Voss was the Australian novelist Patrick White's magnum opus
Voss was the Australian novelist Patrick White's magnum opus. Credit: Culture Club / Getty Images.

In June of 2019, a year before he died, I went and talked to the veteran publisher Tom Maschler about his favourite authors. At Jonathan Cape, Maschler had been responsible for introducing to British readers some of the best known writers of the post-war era, from Gabriel García Márquez to Jeffrey Archer (‘I discovered him believe it or not’), by way of Joseph Heller, Salman Rushdie, Bruce Chatwin, Ian McEwan and Julian Barnes. I was intrigued to know which out of all his authors had most impressed the 85-year-old.

Maschler thought for a moment. His favourite writer was García Márquez – ‘without question’. But the writer who had impressed him, whom he admired possibly ahead of the others that he had published, was the Australian novelist Patrick White.

‘Whenever he finished a book, he wanted me alone to come out to Sydney, where he lived, and I would go to my hotel and read the manuscript and have dinner with him, and that became a ritual. But if you say to some young literary person “Patrick White”, they’ve not heard of him.’

Patrick White is one of the great novelists of the twentieth century, on a par, I would argue, with his fellow Nobel Laureates William Faulkner, Haldór Laxness and Thomas Mann; and yet, thirty years after his death, his name seems inexplicably lost in the immense desert spaces to which he introduced a new generation of readers, buried like one of those Roman legions of Herodotus, beneath the red Australian sand.

I had heard of Patrick White long before I felt the temptation to read him. In Australia, where he is still impossible to avoid, he towers in his literary landscape like a colossal and solitary eucalypt, souring all beneath. Conversations with writers who had brushed against him conjured a prickly figure whose character sounded as difficult and exasperating as his prose, and for many years his gnarly reputation put me off. Yet even those who owed him no favours, like Tom Keneally, to whom White had not been especially supportive, had no doubt of his genius. ‘On his day,’ Keneally admitted, ‘White is better than Faulkner.’

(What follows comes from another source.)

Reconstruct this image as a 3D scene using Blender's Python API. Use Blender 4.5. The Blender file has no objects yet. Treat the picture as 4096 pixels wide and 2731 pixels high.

‘I don’t think I could have survived without Patrick White,’ said one of White’s friends in Sydney, Joan Masterman, ‘because he wrote in a way no one else did about Australia. He was the first white author to express through his characters the huge connection the Australian bush has on one’s psyche.’

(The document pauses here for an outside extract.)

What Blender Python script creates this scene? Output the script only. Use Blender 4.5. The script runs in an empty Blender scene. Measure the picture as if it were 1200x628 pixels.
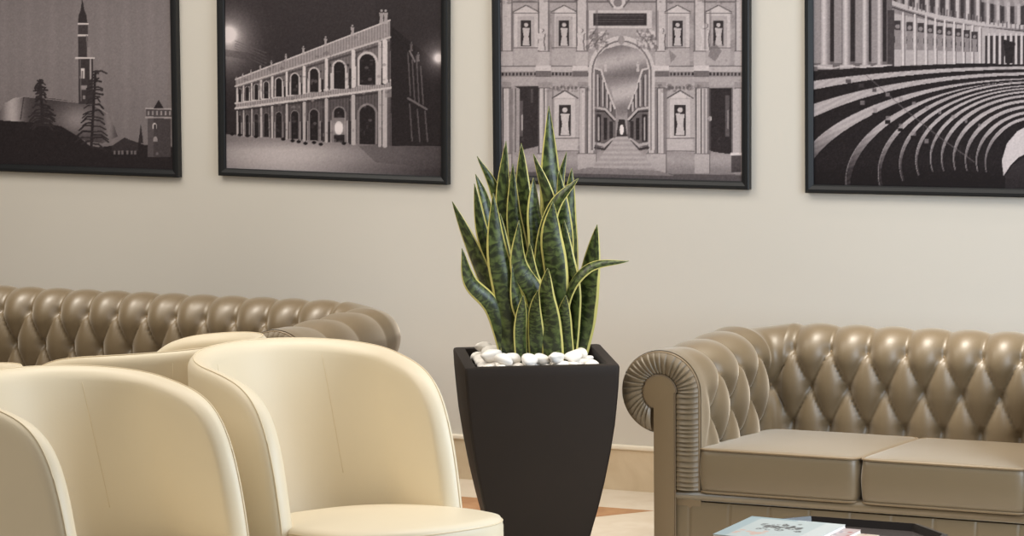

To the singer Van Morrison, in Ireland, White was one of the greatest influences on his life. He was the recipient of the only fan letter Salman Rushdie had written (after finishing Voss); as well as an impromptu speech from the Russian poet Yevgeny Yevtushenko, for whom reading Voss was a searing experience. ‘It is like using an iron crow-bar at minus sixty-five degrees centigrade in Siberia: when you let go, part of the skin adheres to it. Part of me went to Voss and blood too.’

This was roughly my experience as well. When at last I overcame my resistance and picked up Voss and started to read, I found myself lost in a region different from any I had been capable of imagining hitherto; from which I was released with an uplifting sense that I was myself slightly altered – while, paradoxically, someone who understood themselves a fraction better.

The critic James Stern has described the transformative impact of reading White like this: ‘Every human being has a secret life, one unknown to all but himself and which he takes with him to his grave. To reveal in a novel this life (which is that of the soul) in such a way that by the time the last page is reached all questions have been answered, while all the glory and mystery of the world remains, is not only the prime function of the novelist but the artist’s greatest ambition  – and surely his rarest achievement.’

Those who venture for the first time into White’s red desert are in for a bracing treat. He is not, in fact, particularly difficult or tricksy, like his peers Vladimir Nabokov or Samuel Beckett. His fiction is rooted in, and nourished by, the epic dramas of the great nineteenth/early twentieth-century authors, like Thomas Hardy and D. H. Lawrence. But a ‘historical’ novel is the last thing Voss is. It is the work of a writer who is contemporary, exciting, heart-wrinkling, who understands women better than virtually any other male novelist I can think of, and who addresses universal themes in a prose that is entirely and compellingly his own. What White called ‘my peculiar style’ – ‘the fragmentation by which I convey reality’ – allowed him to get below the surface and weave about freely, in order ‘to create completely fresh forms out of the rocks and sticks of words’ – and to mould these words to achieve that ‘state of simplicity and humility’ which was, White believed, ‘the only desirable one for artist or for man.’

As with Laxness, to read Patrick White is to discover an extra taste bud. As with Faulkner, he plunges us into a dense, peaty world comparable to no other. But White has the ability, for the reader who stays with him, to penetrate one step further into their interior. Not many desert journeys are so rewarding. White’s imperative to fill Australia’s great emptiness – in the teeth of complete disinterest  – had the pioneering effect of introducing ‘a new continent into literature’, to quote from his Nobel citation. I’ve now reread what White called his ‘explorer novel’ five times. If there’s a single book I would recommend to restore our diminishing faith in the replenishing powers of fiction, it’s Voss.